Unless you're prepared to declare that Moses and the ten commandments is irrelevant to Christianity you're splitting hairs. In addition if all the figures in the SC friezes are equal in import why are the rest still recognized for what they are yet Moses has been reduced to a non-entities and his tablets have been morphed into the Bill of Rights? Just a random defilement of history is it?
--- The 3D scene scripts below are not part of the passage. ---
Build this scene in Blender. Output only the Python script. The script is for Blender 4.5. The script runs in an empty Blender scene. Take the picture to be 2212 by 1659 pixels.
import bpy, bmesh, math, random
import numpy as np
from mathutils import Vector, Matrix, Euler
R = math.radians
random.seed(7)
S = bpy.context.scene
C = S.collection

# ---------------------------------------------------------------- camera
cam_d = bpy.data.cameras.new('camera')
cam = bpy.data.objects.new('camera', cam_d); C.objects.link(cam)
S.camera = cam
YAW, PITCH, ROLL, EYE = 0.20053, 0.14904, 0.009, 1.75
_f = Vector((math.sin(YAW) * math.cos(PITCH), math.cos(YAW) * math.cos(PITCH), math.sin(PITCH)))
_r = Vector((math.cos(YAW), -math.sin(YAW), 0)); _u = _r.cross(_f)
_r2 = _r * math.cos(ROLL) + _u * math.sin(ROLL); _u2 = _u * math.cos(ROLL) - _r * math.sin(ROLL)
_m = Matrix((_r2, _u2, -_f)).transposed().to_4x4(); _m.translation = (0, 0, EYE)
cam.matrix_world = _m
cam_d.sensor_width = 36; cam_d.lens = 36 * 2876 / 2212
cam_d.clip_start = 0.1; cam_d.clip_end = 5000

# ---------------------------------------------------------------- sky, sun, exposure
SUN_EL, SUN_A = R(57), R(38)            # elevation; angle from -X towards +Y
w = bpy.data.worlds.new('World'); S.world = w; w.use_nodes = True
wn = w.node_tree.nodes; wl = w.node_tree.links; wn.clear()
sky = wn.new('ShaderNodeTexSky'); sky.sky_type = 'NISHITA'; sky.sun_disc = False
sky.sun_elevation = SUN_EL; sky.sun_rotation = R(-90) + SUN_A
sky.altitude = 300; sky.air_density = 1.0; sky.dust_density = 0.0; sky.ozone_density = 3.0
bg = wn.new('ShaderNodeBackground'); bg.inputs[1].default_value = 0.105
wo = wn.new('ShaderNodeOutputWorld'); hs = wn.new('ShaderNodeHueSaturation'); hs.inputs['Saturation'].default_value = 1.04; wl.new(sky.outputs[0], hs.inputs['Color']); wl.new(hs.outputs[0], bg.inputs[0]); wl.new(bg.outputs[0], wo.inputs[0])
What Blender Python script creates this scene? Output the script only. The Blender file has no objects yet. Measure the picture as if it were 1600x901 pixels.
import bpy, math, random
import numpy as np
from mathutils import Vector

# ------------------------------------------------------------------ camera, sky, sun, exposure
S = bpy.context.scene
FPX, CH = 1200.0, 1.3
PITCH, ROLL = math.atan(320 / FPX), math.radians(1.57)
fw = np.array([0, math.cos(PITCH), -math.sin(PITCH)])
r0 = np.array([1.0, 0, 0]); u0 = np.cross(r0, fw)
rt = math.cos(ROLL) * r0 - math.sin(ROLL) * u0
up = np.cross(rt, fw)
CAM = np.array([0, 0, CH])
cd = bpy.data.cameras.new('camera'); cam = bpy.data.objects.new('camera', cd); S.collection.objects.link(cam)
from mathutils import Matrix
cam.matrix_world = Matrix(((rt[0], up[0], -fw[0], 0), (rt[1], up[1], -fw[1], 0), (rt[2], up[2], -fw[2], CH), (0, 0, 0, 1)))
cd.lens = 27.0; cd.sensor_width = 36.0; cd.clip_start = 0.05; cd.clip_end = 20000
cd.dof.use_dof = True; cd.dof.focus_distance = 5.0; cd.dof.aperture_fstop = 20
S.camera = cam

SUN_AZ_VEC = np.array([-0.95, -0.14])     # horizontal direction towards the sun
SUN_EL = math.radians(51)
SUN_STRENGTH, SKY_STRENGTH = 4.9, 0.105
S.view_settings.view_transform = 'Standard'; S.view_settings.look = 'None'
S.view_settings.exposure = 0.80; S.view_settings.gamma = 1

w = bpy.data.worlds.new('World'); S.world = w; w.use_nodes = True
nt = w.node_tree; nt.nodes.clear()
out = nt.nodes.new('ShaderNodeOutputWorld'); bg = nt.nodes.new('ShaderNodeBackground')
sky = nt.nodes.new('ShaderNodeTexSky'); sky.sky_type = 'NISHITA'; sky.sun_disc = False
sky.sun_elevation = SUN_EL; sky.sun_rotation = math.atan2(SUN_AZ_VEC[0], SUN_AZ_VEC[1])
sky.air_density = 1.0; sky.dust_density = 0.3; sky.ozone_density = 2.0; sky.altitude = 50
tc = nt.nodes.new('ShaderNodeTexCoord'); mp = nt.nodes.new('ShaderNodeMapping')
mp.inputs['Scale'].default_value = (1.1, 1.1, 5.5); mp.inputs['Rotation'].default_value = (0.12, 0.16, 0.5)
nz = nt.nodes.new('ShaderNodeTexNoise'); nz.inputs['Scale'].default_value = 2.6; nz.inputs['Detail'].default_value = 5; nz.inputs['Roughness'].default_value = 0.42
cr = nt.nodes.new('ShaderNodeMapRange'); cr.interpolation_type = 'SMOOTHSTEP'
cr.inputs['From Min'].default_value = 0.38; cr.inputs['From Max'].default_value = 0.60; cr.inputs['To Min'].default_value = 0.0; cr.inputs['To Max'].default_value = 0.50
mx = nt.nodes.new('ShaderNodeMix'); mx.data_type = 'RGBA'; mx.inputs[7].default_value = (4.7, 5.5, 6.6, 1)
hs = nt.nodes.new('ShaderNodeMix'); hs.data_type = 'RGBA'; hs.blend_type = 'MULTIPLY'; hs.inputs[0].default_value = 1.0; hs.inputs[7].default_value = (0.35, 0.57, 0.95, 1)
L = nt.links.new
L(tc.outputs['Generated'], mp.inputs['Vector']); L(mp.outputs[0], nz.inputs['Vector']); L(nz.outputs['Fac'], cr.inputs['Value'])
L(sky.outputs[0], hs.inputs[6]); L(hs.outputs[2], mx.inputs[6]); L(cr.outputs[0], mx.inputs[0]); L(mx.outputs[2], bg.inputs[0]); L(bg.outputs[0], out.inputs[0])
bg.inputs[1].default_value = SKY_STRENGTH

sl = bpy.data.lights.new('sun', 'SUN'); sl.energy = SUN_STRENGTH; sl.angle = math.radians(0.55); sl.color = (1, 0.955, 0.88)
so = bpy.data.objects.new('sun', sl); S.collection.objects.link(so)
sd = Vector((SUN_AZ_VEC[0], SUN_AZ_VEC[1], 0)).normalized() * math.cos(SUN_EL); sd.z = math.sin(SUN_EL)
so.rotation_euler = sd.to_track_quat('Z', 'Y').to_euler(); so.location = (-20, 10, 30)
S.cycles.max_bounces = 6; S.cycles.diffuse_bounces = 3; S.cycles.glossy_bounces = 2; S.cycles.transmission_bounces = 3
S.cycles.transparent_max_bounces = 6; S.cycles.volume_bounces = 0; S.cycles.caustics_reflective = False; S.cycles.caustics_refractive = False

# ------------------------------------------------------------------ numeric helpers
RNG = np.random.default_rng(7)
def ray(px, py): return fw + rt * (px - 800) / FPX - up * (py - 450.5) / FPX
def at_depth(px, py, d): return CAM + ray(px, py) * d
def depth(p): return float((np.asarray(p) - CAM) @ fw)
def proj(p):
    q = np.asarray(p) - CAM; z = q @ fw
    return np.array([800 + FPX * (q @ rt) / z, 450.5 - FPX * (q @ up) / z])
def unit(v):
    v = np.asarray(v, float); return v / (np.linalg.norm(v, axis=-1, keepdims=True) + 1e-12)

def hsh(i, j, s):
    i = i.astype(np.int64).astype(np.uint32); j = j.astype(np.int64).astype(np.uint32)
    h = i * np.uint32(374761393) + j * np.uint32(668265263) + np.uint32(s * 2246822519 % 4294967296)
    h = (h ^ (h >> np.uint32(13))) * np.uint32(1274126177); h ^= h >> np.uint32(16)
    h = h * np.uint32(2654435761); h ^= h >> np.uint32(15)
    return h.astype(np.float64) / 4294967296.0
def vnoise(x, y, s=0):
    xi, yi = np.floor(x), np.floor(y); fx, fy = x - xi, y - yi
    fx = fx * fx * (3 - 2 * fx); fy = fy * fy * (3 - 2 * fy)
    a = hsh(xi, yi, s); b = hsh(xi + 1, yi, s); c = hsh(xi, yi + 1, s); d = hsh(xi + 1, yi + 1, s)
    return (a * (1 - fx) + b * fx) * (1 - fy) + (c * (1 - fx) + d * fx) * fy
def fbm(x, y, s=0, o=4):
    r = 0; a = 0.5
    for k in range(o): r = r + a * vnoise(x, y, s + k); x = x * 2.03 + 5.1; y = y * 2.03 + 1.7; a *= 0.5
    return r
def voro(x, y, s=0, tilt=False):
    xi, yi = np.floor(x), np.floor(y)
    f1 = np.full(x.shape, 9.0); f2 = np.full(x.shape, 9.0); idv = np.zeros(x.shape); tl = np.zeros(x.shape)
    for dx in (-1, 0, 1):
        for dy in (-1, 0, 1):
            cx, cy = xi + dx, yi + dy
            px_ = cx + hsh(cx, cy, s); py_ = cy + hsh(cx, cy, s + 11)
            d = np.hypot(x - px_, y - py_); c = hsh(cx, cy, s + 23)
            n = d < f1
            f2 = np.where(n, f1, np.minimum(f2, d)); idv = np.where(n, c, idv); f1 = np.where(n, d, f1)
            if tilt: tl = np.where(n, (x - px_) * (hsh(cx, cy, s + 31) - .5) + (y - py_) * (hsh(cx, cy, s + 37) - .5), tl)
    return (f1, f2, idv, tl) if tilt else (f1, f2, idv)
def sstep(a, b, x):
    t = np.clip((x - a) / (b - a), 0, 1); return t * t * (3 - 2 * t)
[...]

No, I'm declaring that Christianity is irrelevant to the display of historical lawgivers viewable inside the Supreme Court. It's an absurd leap to look at a freize of a dozen historical lawmakers, point to the Jewish leader (whilst ignoring the founder of Islam and others who worshipped different gods), and say it's evidence of Christian roots in our nation's founding. Especially when the whole damn thing was conceived and created in the 1930's
You're confused. Nobody's claiming that Moses's tablet contains the Bill of Rights. Moses with the 10 Commandments is depicted on the *South* Frieze, but the author's conspiracy theory concerns the East Frieze. The east frieze has various allegorical figures representing stuff like Justice and Wisdom and Defense of Human Rights. In the center of the frieze are male figures representing "Majesty of Law" and "Power of Government". On the ground between those two figures is a large tablet which the sculptor says represents the Bill of Rights. *That's* the tablet the author is writing about, *not* Moses's tablet. Moses is not on the East Frieze at all.